Some recent reports suggest Saudi Arabia is looking to buy more sophisticated surveillance systems and weapons, including so-called bunker busting bombs and F-35 joint strike fighter jets.

“The GCC states are already scheduled to buy well over $100 billion worth of American arms — Saudi Arabia alone about $90 billion,” said David Ottaway, a senior scholar at the Wilson Center in Washington.

“I don’t expect Saudi Arabia to ask for F-35s because it already knows the Obama administration will not provide them in order to keep Israel’s military technological edge over Arab countries in the region,” said David Ottaway, a senior scholar at the Wilson Center in Washington.

“It’s not more arms they want, it’s more explicit guarantees of the deployment of U.S. military to help protect them,” he said.

Ottaway predicts that Saudi and its Gulf neighbors will be asking two things of the White House.

“They want clear and specific U.S. security guarantees and they want U.S. support for the prosecution of the war in Yemen,” he said.

They’re also looking for something, analysts say, they’re not likely to get: a formal defense treaty with Washington along the lines of NATO’s article five, which regards an attack on one ally as an attack on all allies.

“Obama has enough problems with Congress in dealing with Iran and getting a possible nuclear agreement without taking on something like this,” Ottaway said.

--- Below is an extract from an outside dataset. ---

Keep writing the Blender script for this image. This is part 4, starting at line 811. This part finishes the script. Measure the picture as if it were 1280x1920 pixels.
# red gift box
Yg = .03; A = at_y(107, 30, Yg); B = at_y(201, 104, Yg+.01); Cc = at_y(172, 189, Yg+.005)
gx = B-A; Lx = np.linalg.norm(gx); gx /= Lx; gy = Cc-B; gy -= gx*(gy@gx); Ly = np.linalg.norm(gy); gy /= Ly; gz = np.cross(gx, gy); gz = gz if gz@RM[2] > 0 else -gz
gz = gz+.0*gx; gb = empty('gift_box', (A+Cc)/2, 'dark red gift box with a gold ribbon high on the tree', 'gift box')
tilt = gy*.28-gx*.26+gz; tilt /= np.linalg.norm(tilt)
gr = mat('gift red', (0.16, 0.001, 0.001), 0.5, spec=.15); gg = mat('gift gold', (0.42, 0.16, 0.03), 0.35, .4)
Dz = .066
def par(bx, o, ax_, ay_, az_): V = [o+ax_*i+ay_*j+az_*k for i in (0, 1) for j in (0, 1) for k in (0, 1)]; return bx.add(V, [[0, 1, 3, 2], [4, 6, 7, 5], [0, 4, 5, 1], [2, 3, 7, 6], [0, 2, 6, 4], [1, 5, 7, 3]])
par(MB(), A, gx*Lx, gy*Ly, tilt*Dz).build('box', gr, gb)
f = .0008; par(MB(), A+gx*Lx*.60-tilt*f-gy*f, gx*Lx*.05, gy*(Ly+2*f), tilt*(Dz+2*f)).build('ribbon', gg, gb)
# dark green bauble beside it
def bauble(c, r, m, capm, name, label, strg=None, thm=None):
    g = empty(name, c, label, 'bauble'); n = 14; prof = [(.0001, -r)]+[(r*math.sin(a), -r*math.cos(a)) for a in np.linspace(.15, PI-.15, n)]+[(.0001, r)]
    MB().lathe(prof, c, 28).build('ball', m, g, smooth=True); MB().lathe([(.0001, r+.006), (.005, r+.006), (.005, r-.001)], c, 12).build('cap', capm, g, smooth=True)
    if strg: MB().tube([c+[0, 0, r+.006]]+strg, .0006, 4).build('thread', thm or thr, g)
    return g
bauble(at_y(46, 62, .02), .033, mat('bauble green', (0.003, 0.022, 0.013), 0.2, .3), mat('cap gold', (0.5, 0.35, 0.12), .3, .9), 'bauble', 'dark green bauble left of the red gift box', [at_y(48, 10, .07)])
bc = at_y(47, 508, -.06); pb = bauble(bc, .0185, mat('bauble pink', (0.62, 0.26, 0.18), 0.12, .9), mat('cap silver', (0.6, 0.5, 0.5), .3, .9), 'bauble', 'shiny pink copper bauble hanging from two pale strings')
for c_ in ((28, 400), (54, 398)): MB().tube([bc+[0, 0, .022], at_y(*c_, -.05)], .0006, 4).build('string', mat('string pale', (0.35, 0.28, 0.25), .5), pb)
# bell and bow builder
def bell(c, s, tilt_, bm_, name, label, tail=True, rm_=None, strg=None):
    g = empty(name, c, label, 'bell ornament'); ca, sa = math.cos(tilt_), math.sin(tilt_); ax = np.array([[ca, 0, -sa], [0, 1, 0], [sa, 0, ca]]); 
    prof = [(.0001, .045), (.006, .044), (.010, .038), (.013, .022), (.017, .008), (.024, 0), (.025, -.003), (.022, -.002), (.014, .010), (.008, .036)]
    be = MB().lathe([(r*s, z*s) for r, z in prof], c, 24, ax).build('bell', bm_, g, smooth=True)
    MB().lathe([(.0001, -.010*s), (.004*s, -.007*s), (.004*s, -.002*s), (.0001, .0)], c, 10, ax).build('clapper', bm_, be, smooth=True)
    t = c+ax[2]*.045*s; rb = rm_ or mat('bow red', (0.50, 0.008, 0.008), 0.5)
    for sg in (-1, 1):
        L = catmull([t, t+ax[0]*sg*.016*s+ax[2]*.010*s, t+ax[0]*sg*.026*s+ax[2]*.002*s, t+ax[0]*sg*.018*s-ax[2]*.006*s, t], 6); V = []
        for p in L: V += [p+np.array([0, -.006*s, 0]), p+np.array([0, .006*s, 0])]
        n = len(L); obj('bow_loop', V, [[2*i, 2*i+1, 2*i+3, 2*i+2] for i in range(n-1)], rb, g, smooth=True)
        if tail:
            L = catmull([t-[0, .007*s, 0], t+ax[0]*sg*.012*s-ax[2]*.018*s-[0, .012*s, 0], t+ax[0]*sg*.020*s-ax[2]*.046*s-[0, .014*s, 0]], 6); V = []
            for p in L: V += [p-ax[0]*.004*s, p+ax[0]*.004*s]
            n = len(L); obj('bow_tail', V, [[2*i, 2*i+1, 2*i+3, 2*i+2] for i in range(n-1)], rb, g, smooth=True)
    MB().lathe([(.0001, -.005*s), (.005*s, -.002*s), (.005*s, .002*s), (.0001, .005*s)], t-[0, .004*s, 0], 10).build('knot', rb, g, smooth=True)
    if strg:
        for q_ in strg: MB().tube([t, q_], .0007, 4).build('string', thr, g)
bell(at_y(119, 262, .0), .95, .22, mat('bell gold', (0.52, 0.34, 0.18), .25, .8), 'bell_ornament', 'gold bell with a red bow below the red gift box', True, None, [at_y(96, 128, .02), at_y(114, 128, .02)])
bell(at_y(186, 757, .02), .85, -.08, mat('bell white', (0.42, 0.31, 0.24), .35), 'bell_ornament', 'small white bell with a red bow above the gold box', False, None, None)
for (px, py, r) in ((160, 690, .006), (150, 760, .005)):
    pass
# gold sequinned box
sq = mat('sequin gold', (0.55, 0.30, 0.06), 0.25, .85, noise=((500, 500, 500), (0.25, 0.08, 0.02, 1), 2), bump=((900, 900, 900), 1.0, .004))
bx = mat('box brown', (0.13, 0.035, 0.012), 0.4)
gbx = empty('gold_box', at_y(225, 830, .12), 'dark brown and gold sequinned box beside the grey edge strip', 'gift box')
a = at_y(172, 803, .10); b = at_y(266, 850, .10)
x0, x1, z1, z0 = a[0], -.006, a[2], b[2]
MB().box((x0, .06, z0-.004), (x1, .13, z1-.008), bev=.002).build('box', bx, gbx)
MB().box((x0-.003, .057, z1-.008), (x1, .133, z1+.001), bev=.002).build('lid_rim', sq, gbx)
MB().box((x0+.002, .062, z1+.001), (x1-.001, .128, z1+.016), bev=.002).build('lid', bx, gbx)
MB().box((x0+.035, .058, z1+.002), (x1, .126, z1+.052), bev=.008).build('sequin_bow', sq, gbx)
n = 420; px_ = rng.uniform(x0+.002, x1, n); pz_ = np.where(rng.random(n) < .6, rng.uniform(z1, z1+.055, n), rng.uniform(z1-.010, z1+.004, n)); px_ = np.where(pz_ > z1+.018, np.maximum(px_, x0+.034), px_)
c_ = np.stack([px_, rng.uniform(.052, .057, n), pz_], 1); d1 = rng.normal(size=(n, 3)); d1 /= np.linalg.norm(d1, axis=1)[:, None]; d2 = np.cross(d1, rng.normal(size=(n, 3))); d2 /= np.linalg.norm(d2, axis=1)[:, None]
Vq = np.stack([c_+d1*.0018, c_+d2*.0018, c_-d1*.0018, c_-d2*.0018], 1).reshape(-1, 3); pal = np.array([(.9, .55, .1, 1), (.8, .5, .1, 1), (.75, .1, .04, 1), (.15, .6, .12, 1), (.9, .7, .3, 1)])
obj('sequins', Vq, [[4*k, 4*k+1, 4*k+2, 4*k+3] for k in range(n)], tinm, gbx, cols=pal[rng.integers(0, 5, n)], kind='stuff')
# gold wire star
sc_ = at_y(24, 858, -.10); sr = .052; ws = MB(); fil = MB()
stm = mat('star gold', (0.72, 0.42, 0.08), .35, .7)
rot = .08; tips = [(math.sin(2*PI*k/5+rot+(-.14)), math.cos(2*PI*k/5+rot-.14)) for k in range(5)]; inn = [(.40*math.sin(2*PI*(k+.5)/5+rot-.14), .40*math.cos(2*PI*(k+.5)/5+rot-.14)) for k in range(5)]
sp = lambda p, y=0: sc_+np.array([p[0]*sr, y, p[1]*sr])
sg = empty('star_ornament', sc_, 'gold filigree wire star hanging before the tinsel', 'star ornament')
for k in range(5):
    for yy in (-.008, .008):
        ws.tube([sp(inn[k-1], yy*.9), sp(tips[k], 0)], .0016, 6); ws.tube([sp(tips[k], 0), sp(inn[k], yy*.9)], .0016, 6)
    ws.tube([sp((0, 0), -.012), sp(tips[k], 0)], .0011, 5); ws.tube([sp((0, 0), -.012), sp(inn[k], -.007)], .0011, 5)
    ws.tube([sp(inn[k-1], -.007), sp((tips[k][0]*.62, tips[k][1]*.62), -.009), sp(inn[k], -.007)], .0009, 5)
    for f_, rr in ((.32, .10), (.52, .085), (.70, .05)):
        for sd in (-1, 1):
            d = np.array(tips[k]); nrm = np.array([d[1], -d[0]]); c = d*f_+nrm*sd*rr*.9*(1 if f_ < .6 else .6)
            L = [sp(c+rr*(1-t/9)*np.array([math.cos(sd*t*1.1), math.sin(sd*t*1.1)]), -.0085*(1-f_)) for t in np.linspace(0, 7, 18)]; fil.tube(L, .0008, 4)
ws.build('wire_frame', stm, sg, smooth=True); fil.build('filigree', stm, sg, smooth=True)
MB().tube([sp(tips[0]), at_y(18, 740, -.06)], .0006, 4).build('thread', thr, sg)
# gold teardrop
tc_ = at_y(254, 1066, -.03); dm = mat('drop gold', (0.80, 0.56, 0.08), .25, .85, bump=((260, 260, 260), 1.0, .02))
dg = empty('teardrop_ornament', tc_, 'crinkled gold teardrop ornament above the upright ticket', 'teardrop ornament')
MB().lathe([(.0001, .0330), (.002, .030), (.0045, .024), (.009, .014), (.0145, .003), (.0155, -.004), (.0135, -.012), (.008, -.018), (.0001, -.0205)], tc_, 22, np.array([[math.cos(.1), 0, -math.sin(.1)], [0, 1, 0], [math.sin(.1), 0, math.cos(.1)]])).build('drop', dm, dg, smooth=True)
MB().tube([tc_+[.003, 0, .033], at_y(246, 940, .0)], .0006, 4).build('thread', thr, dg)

Any treaty or other firm legal commitment would have to be approved by a Congress wary of being legally sucked into any future conflicts in the region.

That said, Ottaway expects Obama will likely issue a statement of support, promising protection against any outside attempts to attack any of the GCC states. But even that is problematic.

“What exactly is an ‘outside attempt?’” he asked. “The Saudis now feel that Iran is already involved in an attempt to take over Yemen. So that’s where we get into disagreements. And I think the Obama Administration is very leery about getting any more deeply involved in Yemen than it already is.”

World watching

But Simon Henderson, Baker Fellow at the Washington Institute for Near East Policy, says Gulf States will make a much more fundamental request of Washington:

“I think what they really want is for Washington to change its mind on Iran,” he said, “which the Obama Administration doesn’t want to do--even though the White House and pretty much everybody else in Washington recognizes that there are aspects of Iranian behavior which are very unsatisfactory and threatening to U.S. interests in the Middle East.”

Meanwhile, the talks have implications beyond the Gulf and Iran.

“The bigger question here is that if Saudi Arabia and the Gulf Arab states feel let down by Washington, what impact will that have, say, on South Korea and Japan, which perhaps feel threatened either by North Korea or China,” Henderson said.

“Or what happens in Europe, where Putin’s Russia is being, to many people’s minds, aggressive, not just in Ukraine, but possibly the Baltic states next.”